Tumble is actually quite unsuitably named, since it's more about building things up than knocking them down (though it's probably for the best that Sony didn't call it Erect). At first, you're asked to build a structure using blocks of various shapes, sizes and textures. The idea is to stack them to a given height - or rather, three given heights, representing bronze, silver and gold medals.

There's a fine balance between ensuring your construction is structurally safe and making sure it's tall enough with the limited number of blocks you're given. Should you hit the bronze medal height, you'll get a three-second countdown during which your structure must remain intact. It can still be wobbling when the timer hits zero, but as long as no blocks hit the ground, you'll pass, and move onto the next challenge - like WiiWare game Art of Balance, for the seven people that played it.

The setting is a kind of futuristic TV studio where every surface has been given a thorough going-over with Cillit Bang.

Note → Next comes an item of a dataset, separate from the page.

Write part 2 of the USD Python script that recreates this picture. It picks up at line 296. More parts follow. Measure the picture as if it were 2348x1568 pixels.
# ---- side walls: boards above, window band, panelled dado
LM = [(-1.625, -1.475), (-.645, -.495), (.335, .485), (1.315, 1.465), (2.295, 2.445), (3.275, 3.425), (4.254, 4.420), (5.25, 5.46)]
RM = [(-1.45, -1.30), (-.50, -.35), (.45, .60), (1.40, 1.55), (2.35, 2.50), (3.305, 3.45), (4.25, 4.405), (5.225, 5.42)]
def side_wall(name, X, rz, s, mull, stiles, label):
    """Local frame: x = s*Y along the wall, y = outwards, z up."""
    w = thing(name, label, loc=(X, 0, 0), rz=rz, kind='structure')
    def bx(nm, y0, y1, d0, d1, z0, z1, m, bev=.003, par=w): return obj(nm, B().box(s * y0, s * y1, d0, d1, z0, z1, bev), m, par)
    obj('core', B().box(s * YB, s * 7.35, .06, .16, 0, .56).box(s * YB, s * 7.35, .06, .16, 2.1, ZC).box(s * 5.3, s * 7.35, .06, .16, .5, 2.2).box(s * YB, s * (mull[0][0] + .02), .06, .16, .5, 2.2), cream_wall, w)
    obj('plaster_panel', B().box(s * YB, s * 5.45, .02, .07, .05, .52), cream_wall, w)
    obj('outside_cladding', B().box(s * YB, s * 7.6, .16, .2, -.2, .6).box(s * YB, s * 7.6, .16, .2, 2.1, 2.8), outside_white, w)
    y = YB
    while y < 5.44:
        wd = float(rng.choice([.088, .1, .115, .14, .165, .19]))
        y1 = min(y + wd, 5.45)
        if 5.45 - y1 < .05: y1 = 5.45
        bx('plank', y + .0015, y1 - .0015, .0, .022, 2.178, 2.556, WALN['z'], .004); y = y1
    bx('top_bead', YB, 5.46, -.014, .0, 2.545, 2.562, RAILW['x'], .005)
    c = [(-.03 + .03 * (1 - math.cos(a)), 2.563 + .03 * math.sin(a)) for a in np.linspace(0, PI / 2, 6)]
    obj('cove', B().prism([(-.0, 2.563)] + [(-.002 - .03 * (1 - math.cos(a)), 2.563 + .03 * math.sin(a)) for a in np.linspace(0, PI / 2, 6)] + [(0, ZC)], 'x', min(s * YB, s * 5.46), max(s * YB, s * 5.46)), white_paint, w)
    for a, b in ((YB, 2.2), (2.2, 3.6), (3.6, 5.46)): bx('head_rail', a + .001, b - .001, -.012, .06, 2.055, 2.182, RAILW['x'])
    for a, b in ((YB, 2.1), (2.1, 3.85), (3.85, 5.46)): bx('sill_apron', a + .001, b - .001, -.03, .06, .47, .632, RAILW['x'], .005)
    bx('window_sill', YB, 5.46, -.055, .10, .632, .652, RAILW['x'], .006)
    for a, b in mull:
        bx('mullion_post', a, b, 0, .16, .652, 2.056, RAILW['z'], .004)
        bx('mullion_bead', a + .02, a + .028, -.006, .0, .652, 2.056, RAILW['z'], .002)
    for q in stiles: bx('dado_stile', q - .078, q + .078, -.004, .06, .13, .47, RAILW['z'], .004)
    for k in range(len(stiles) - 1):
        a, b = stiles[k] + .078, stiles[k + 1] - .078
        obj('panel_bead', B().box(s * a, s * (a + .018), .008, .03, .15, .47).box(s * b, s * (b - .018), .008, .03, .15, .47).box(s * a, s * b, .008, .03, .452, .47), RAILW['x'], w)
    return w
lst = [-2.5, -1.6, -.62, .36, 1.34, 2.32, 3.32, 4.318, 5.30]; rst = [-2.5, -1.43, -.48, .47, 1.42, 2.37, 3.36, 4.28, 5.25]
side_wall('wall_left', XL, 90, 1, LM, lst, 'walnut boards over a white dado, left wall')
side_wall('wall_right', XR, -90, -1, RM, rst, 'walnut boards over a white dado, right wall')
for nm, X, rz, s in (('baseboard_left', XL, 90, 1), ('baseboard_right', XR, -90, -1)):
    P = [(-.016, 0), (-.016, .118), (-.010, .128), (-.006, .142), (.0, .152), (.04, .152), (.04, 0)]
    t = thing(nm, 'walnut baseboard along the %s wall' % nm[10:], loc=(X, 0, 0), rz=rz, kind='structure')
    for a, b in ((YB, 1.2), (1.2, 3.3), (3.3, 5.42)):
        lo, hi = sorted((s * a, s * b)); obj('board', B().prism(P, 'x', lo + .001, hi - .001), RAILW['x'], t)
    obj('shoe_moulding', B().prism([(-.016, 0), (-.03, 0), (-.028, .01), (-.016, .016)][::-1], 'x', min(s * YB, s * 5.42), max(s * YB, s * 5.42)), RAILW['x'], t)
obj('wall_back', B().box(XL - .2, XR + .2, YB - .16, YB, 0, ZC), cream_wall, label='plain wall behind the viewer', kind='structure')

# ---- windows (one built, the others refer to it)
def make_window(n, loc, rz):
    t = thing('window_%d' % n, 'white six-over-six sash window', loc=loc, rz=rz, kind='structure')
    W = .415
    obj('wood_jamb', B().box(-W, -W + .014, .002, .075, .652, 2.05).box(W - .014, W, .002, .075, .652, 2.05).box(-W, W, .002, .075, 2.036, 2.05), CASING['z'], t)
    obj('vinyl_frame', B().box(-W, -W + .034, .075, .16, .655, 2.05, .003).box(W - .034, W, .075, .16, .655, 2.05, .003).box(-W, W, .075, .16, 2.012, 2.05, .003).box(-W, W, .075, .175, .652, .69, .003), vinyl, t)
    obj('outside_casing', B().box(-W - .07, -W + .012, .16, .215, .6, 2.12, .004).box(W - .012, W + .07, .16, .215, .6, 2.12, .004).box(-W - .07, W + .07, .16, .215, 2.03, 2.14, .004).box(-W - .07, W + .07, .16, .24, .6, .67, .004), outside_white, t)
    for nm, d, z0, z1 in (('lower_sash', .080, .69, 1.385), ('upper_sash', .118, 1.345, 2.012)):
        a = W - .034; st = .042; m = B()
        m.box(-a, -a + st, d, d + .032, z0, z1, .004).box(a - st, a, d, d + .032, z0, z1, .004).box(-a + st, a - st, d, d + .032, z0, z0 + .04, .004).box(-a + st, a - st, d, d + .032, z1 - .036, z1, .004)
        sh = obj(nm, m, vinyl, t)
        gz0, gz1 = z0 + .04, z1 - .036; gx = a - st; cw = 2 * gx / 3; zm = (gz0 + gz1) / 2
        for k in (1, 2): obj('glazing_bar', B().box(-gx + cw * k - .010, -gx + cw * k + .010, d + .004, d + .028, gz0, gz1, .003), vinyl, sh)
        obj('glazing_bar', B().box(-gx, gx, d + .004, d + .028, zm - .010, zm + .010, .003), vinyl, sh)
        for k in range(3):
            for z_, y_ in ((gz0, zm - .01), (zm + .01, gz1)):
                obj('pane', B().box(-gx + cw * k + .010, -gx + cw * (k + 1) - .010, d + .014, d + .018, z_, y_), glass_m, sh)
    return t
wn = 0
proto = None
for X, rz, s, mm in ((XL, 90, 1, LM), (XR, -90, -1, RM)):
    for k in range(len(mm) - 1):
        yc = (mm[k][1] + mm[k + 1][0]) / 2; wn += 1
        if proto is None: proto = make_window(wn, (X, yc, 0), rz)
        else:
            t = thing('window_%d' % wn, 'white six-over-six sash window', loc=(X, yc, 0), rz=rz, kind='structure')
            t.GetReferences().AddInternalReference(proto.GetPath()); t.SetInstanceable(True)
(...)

Most levels offer additional objectives once you've earned a gold medal, such as having one of your blocks pass through a hard-to-reach target, or completing a stage within a strict time limit. Get enough medals on one zone and you'll unlock the next. It's fairly simple in the first couple of zones, with most gold medals within the reach of the average player. Then it all goes a bit Krypton Factor.

That's because Tumble is as restless as a wonky tower of polystyrene and balsa wood, introducing new features or level types every few stages. One minute, you're stacking blocks or squashing them all together on a small platform, the next you're refracting beams of light through coloured orbs by positioning mirrors and colour filters. The starting platform gets gradually smaller, then it spins, and then it slopes, and bonus stages have you solving simple maths problems or completing a jigsaw. Others ask you to reach a certain height using just a handful of awkwardly shaped pieces. And that's when the game's not actively trying to knock your tower down with moving metal blocks or gravity wells or earthquakes.

In some of the challenges it seems to revel in being as difficult as it possibly can, throwing out a perfectly square block just when you'd left a space for a triangular piece, or giving you huge, heavy rubber rectangles when you've got nothing to balance them on. It's like waiting for one of the straight pieces in Tetris. And as if to invite further comparison, a few levels introduce Tetrominoes, with one level - the evocatively titled Russian Limbo - asking you to slot them together as tidily as possible to fit under a metal bar positioned at a dangerously low height.